LOCATION:HOME - NEWS - Trade Dynamics

Hainan Free Trade Port prepares to seal its customs regime — a new magnet for the Chinese market

Issuing time:2025-12-18 Author: Back to list

       With full-island customs closure imminent, the Hainan Free Trade Port—China’s signature move to widen high-standard opening-up—is drawing intense global business attention. In recent weeks, international trade bodies, banks and multinationals have weighed in on the opportunities the seal-off will create.

       Željko Čadež, President of the Serbian Chamber of Commerce and Industry, told Xinhua that Hainan’s clear policy support and long-term tax incentives are designed to pull in domestic and overseas resources in consumption, services and innovation. “For Serbia—which has an FTA with China—the closed-off port is a new gateway to Chinese consumers and a chance to build fresh investment and technology partnerships,” he said, adding that Serbian and Chinese chambers will work together to shape them.

       Once the port is sealed, Hainan will operate under a “open first line, controlled second line, free flow on the island” regime. Čadež called this “an important step in China’s opening-up, showing Beijing’s readiness to enlarge free-trade space, stabilise global supply chains and help build an open world economy.”

       Mohamed Al-Zarooni, Chairman of the World Free Zones Organization (headquartered in Dubai with 1,600+ members across 140+ countries), said Hainan’s experience spotlights institutional innovation, green growth, digital transformation and global cooperation—demonstrating huge development potential.
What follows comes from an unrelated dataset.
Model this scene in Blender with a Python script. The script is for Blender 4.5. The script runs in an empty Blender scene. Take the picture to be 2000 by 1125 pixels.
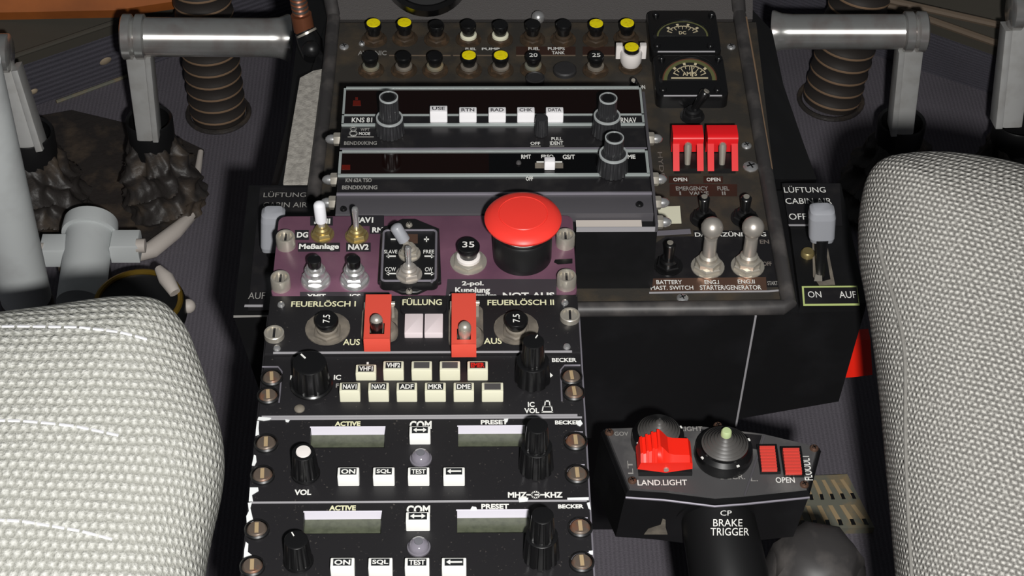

       FDI Intelligence, a specialist title of the Financial Times Group, wrote that the port will serve as “a test-bed for liberalising imports, exports, investment, talent and data,” aiming to become the bridge foreign companies use to enter and expand in China.

       Morgan Stanley research notes that post-closure, “duty-free product lines will jump from today’s 1,900 to about 6,600, lifting coverage to nearly 74 %,” a boon for off-island duty-free and travel-retail operators.

       The KPMG China-Moody Davitt “Hainan Free Trade Port Travel Retail White Paper 2025” argues that as the sealed-border rules take effect, tax reform and a dual-track retail model will keep the market growing and give domestic and foreign retailers more ways to participate.

       The U.S. International Trade Administration’s market brief on Hainan financial services says the island—China’s pilot zone for financial opening—is liberalising further through free-trade accounts, diversified cross-border investment rules and tax incentives that free up cross-border capital flows.

       Since the 2020 Master Plan was issued, global capital has voted with its wallet: in the past five years Hainan has attracted USD 14.9 billion in utilised FDI (14.6 % CAGR), welcomed 8,098 newly established foreign-invested enterprises (43.7 % CAGR) and seen investment from 176 countries and regions, while outbound direct investment has grown 97 % annually.

       International business circles view the customs seal-off as a critical institutional-opening measure that gives global firms certainty and a share of China’s market, promising fresh momentum for deeper economic and trade cooperation.